Governo

I tweet di Renzi come le telefonate di Berlusconi: l’odio verso l’informazione

28 Gennaio 2015

Ha ragione Corrado Formigli, conduttore di Piazza Pulita: sarebbe stato meglio fare come Berlusconi, ossia chiamare in trasmissione invece di twittare. Almeno ci sarebbe stata la possibilità di un confronto, evitando una comunicazione monodirezionale (attuata senza neanche citare il bersaglio dell’attacco). L’intervento di Matteo Renzi contro i talk show potrebbe essere un’altra perfetta puntata di “immaginate se lo avesse fatto Silvio?”. Invece preferisco evitare, perché il giochino si sta ripetendo troppo spesso.

Il riepilogo della vicenda è semplice: il presidente del Consiglio ha criticato, nei soliti 140 caratteri, il modo di fare giornalismo politico in tv durante una puntata di Piazza Pulita su La7. E successivamente ha forse fatto di peggio: ha sostenuto che è necessario cambiare il racconto che viene fatto dell’Italia e della politica. Forse, a suo giudizio, mancano i mulini bianchi di famiglie gaudenti e felici. Oppure, nella nuova veste di docente di giornalismo, rimpiange il modello dei cinegiornali Luce.

In un Paese con coscienza critica la questione sarebbe diventata di portata nazionale, non relegata a un batti e ribatti su Twitter e sui siti Internet. Forse è opportuno ribadire il concetto: un capo di governo ritiene una cosa «seria» dover cambiare il modo di fare giornalismo. Come se la cosa riguardasse l’esecutivo. Pertanto sarebbe importante comprendere come vorrebbe giungere a cotanto risultato il leader del Partito democratico.
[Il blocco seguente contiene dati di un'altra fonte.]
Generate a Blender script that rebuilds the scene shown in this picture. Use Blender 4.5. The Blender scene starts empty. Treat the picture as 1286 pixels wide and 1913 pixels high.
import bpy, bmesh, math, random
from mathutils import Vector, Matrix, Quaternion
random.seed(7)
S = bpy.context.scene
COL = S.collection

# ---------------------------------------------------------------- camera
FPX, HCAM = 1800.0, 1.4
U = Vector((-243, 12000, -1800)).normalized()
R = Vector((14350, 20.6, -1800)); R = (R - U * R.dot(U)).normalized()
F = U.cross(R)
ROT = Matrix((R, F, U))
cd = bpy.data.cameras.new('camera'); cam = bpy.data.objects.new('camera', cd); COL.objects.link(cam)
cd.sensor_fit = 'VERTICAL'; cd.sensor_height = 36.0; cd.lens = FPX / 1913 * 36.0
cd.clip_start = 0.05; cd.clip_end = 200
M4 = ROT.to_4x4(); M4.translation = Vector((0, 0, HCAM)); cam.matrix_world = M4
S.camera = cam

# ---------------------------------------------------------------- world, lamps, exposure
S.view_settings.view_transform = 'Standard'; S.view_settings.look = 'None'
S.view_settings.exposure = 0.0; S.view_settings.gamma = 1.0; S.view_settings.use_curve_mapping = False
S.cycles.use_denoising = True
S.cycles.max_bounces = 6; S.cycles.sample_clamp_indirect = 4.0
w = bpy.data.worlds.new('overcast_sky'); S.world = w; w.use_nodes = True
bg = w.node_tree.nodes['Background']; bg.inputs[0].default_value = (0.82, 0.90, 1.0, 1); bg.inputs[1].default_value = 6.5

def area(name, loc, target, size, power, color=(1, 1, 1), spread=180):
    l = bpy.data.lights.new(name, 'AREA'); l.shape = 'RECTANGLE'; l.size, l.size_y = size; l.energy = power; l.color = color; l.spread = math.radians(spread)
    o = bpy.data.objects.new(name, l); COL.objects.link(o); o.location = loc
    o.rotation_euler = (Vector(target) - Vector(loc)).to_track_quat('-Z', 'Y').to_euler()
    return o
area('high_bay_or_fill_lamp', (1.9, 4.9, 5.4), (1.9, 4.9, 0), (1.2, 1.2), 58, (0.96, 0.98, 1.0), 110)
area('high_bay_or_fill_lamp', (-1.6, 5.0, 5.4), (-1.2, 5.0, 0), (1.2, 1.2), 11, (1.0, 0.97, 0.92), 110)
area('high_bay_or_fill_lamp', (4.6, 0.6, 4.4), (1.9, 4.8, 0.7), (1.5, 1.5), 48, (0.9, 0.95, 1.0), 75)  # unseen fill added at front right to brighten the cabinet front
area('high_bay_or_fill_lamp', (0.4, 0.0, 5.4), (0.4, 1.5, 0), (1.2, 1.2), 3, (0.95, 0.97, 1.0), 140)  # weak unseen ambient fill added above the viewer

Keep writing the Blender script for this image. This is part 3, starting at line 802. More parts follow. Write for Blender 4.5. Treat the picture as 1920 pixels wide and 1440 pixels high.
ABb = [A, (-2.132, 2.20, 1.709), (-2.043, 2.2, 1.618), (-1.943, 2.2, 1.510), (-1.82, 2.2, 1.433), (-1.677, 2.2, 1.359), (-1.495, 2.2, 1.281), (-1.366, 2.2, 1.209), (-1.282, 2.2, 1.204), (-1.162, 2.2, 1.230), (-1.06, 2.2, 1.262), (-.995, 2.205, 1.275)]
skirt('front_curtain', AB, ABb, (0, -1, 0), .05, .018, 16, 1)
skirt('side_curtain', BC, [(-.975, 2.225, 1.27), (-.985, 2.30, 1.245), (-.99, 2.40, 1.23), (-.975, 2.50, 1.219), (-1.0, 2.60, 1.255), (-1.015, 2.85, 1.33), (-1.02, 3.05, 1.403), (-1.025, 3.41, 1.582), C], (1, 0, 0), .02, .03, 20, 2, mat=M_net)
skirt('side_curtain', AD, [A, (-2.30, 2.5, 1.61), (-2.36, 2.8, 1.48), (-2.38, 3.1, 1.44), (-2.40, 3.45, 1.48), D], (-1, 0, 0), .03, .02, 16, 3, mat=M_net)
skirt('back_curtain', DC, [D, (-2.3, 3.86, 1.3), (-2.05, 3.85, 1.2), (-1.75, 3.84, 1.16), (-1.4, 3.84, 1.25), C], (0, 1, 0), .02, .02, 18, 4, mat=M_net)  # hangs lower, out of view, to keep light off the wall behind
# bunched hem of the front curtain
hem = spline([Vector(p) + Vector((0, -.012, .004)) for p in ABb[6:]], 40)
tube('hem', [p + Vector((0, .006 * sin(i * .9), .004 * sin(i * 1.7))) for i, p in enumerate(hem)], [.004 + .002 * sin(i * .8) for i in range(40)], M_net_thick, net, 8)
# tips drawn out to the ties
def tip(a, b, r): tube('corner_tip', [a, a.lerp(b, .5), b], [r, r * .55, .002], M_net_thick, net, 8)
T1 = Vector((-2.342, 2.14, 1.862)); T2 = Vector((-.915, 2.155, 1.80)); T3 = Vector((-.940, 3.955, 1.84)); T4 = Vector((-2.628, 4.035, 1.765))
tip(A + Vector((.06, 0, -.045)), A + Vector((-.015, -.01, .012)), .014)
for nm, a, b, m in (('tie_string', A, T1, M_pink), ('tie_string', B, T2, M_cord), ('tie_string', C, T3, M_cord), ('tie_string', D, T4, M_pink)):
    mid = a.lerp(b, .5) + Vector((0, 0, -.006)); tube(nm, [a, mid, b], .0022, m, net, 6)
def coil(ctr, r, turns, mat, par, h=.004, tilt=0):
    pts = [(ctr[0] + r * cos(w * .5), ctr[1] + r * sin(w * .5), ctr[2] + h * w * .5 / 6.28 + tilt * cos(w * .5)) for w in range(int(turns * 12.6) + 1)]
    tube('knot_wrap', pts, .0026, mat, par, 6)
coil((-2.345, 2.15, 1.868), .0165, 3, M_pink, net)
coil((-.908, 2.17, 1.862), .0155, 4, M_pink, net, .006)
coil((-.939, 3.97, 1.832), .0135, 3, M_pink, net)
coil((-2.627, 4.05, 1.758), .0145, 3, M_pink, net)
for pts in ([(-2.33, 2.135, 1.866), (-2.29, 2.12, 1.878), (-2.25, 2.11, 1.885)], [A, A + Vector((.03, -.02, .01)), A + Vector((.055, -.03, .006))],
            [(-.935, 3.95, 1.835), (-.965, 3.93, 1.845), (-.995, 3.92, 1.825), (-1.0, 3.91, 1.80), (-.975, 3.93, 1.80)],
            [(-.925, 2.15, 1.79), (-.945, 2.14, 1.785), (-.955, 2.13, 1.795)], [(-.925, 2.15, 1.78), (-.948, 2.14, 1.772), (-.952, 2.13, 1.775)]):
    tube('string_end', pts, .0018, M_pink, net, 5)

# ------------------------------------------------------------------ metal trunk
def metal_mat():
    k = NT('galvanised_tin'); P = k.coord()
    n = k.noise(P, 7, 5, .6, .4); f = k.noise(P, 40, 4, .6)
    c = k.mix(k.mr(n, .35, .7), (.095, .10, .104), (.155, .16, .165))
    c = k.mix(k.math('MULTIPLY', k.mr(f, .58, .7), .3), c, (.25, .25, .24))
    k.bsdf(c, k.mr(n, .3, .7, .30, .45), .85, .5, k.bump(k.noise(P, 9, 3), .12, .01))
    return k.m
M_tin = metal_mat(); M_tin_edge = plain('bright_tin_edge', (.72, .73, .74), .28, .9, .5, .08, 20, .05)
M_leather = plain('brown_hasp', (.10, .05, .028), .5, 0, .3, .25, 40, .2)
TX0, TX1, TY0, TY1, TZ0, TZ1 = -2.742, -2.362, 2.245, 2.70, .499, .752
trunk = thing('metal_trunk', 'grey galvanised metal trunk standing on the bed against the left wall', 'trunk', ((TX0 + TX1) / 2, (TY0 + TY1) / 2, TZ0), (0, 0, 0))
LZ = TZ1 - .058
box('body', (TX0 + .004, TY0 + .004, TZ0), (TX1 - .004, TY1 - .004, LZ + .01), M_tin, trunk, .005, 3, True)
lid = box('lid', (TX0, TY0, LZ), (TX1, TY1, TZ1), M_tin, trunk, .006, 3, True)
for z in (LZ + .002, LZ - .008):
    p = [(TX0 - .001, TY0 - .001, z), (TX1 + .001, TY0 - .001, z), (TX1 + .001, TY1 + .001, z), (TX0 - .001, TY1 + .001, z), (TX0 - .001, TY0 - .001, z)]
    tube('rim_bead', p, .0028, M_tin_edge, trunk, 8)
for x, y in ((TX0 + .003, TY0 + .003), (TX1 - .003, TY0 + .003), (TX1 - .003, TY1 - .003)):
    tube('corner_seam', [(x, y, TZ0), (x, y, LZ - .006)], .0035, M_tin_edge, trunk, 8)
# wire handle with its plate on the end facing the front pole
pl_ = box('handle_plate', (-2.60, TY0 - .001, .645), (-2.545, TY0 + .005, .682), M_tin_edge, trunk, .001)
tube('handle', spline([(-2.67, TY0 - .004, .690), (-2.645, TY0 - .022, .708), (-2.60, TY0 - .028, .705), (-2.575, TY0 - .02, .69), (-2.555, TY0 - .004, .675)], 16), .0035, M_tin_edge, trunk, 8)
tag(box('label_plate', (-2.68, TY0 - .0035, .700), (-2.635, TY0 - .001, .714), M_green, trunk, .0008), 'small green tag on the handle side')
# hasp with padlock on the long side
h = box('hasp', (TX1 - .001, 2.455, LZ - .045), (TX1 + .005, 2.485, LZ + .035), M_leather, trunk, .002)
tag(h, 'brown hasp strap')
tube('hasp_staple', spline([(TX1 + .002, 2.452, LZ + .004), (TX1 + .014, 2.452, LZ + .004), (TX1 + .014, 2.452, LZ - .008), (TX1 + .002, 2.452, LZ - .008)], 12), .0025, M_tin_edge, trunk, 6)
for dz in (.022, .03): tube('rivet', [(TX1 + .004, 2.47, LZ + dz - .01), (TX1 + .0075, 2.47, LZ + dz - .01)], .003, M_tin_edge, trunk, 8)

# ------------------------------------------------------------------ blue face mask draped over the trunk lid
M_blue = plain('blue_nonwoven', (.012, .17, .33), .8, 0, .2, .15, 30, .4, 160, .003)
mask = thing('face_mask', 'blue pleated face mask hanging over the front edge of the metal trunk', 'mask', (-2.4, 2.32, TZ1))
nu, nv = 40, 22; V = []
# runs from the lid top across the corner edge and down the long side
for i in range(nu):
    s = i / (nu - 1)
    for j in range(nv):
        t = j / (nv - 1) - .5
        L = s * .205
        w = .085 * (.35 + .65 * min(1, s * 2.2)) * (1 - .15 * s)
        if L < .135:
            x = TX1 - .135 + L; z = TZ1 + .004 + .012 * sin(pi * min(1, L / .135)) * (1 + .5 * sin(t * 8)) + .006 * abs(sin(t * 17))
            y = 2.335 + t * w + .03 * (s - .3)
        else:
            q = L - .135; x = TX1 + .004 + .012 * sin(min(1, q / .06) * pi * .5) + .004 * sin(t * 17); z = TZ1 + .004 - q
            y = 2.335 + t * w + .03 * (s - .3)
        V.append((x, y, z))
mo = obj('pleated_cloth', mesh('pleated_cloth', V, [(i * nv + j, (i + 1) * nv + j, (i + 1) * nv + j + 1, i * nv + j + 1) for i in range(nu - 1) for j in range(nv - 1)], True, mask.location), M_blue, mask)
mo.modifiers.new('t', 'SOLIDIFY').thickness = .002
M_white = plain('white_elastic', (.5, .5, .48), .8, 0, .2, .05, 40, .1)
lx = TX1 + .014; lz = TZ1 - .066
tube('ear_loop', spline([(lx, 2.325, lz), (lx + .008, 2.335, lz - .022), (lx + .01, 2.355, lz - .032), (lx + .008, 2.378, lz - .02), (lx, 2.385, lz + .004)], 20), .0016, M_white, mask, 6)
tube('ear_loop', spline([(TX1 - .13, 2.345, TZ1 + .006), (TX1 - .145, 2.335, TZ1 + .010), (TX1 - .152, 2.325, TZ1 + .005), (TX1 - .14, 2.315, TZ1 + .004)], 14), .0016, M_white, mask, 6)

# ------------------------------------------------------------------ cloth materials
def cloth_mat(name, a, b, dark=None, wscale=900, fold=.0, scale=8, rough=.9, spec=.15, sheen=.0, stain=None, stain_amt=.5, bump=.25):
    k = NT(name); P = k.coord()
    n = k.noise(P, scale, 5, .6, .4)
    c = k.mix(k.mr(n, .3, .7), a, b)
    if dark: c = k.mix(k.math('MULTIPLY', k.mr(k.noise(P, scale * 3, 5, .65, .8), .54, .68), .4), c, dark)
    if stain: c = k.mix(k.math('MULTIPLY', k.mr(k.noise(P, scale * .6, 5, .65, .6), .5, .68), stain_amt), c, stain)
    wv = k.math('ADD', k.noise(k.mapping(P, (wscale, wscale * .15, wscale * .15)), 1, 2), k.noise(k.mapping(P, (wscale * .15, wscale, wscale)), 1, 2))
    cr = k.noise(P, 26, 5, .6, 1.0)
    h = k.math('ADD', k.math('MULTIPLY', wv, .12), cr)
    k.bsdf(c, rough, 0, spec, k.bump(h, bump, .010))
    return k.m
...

Vorrebbe riformare l’informazione per decreto, magari inserendo il reato di “retroscenismo giornalistico” (con l’aggravante di Lesa Maestà se presenta critiche al premier)?

Uno dei veri problemi (del giornalismo, ahimè) è che non viene dato seguito a quanto viene detto dai vari esponenti politici. Il cicaleccio quotidiano finisce per obliare le “solenni” affermazioni fatte qualche ora prima. Di fronte alla sfida di «cambiare il racconto dell’Italia», sarebbe interessante sapere il “pensiero profondo del renzismo”: una locuzione che assomiglia a un ossimoro.

Eppure il segreterio del Pd dovrebbe ringraziare alcune pecche dell’italica informazione: il toto Quirinale minuto per minuto ha fatto passare in secondo piano un tema di importanza gigantesca come la riforma della Costituzione. Più che “fare il rosicone” per qualche ricostruzione a lui sgradita, dovrebbe apprezzare certe sviste giornalistiche, in quanto ne risulta sostanzialmente beneficiario. Ma forse non si accontenta: vuole ancora di più.

Questo serve anche a comprendere come il settore dell’informazione sia davvero stracolmo di problemi, seri e radicati. La crisi dei giornali, infatti, non può essere solo addebitata a un destino cinico e baro. Nella fattispecie, però, non voglio fare una disamina sul mondo del giornalismo, ma mettere a fuoco la gravità del pensiero di Matteo Renzi, che dimentica di ricoprire un ruolo istituzionale di primissima importanza che imporrebbe ben altro aplomb.

La denigrazione del detrattore è una delle peggiori operazioni politiche e culturali. Specie se condotta da un avamposto di potere come Palazzo Chigi.